Do you remember, Norm? We got 55 bucks a month for flying combat; precisely $2.99 for each of the 276 missions I flew off Yankee Station. Can you
believe America's new All Volunteer Force, which recently fought a war with a casualty rate less than 10% of ours ... and only 1% of WWII ... , received
more than $1,000 a month combat pay from a guilt-ridden Congress, which trusts paid mercenaries more than old-fashioned American patriotic courage.
The families of those of us who were killed in Vietnam got $10,000 of life insurance. Today's survivors get $100,000! Unfortunately, the gutless liberalism of today's elected officials has created the worst of all possible situations: Our socially engineered, under-funded, military couldn't presently fight its way out of a wet Chinese paper lantern!

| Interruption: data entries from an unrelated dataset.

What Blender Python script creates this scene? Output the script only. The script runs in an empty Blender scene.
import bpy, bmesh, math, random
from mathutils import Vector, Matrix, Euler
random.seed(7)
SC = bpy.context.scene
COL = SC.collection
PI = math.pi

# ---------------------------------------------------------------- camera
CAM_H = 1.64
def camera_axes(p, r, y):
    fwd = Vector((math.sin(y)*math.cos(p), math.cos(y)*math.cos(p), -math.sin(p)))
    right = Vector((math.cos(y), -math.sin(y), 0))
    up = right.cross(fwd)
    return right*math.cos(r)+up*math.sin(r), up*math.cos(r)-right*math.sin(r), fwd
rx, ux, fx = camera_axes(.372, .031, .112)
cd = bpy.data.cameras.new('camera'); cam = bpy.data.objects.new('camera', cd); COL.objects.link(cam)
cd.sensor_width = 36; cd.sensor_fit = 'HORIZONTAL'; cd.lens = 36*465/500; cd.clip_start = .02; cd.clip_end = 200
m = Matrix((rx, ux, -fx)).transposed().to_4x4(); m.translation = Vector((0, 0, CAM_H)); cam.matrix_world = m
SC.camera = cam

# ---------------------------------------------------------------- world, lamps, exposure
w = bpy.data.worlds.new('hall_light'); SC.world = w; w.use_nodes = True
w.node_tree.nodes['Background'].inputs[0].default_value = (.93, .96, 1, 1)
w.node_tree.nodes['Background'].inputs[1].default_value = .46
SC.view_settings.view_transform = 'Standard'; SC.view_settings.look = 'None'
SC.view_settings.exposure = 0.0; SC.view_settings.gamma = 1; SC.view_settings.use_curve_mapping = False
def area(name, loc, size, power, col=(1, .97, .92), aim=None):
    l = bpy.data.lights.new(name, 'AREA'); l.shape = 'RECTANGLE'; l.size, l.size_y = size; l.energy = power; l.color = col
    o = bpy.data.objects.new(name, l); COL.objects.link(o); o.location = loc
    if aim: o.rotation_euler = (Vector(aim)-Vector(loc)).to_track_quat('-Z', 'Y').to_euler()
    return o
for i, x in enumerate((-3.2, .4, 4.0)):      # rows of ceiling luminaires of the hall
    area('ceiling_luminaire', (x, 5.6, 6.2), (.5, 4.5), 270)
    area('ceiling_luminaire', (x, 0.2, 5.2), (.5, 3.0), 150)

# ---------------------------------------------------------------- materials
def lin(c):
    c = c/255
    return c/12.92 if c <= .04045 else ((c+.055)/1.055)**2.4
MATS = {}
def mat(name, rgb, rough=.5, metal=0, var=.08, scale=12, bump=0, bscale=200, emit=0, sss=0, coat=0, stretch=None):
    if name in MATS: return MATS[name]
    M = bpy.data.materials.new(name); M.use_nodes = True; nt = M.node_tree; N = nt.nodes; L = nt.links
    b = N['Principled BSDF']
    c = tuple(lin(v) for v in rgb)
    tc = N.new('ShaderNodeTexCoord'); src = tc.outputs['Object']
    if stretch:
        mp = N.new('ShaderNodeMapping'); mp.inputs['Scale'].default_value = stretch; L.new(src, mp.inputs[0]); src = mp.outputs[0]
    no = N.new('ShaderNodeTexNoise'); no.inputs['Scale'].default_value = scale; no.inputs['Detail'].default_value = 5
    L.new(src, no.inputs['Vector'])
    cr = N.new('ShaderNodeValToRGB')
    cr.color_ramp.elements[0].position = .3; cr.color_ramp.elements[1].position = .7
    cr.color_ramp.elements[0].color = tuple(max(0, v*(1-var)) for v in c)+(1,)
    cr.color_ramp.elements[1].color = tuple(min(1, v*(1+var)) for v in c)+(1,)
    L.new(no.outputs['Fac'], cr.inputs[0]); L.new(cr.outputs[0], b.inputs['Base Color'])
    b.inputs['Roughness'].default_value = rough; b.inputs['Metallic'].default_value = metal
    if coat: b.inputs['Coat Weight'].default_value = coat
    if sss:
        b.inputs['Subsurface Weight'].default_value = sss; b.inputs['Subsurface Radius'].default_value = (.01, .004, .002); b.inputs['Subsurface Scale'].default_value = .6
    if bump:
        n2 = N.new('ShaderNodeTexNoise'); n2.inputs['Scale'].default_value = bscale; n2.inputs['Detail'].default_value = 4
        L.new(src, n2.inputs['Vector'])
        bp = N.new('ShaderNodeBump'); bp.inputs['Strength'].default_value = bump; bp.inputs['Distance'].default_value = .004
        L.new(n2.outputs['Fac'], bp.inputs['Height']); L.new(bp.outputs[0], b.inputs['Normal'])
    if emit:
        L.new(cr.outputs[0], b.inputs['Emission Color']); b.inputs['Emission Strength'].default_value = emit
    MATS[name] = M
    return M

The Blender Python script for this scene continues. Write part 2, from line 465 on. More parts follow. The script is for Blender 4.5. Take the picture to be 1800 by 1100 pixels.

The politically adjusted report, issued for the 100th Anniversary of U.S. Naval Aviation, confirmed that we and our brothers who flew in Korea have been written out of American history. Norm, I only hope that today's over-paid bureaucratic "dudes" who cook the books, scramble the facts, and push the propaganda for their political puppet-masters, will not be able to scrub your name off the Wall. The Wall and our memories are the only things many of us have left. We hold those memories dear! We band together in groups like the Crusader Association, which is now holding its 27th "Last Annual" reunion. Some say the association has to do with flying a peculiar aircraft, I say it has to do with a peculiar bunch of guys. We're damned few now! After 5,000 hours flying simulated and actual combat, and pulling at least 5 G's more than 25,000 times, those who are still around have ultrasounds resembling haunted houses on Halloween; with nerve bundles sagging like cobwebs, leaking valves, and ruptured pipes. We'll all be seeing you shortly, Norm. Put in a good word for us with the Man. Ask Him to think of us as His peacemakers, as His children. Have a restful Memorial Day. You earned it.

Very Respectfully,
Your Roommate Dick (Brown Bear) Schaffert

Last, but certainly not least, Marine Al Brewster comments: “NFL nightmare – the 49er QB (as a 28 year military vet I refuse to use his name) has put the NFL between a rock and a hard place! Likely a small group of players will join in the ‘sit in’ during future games – further igniting the ire of the highly patriotic NFL fans. I expect the NFL leadership will opt to abandon the playing of the anthem and the flag ceremonies as part of the game opening ceremonies – thereby removing the opportunity of further embarrassment for them. In cities that opt to continue to include the ceremony (Texas for sure) the NFL will demand that the TV coverage break for a long commercial during such ceremony and prohibit commentators from making reference to anything that occurs during the Anthem- avoiding National exposure. So what’s a fan to do? With most holding season tickets that have cost $5,000+ — plus- it will take a ‘True Patriot’ with a strong stomach to chuck that in protest. They can, however join with the TV viewers and BOYCOTT all Advertisers on any game that falls to the ‘sit-in’ culprits, PLUS let those advertisers know by letter. The one sign the owners understand is the dollar! Let’s start this Thursday evening!”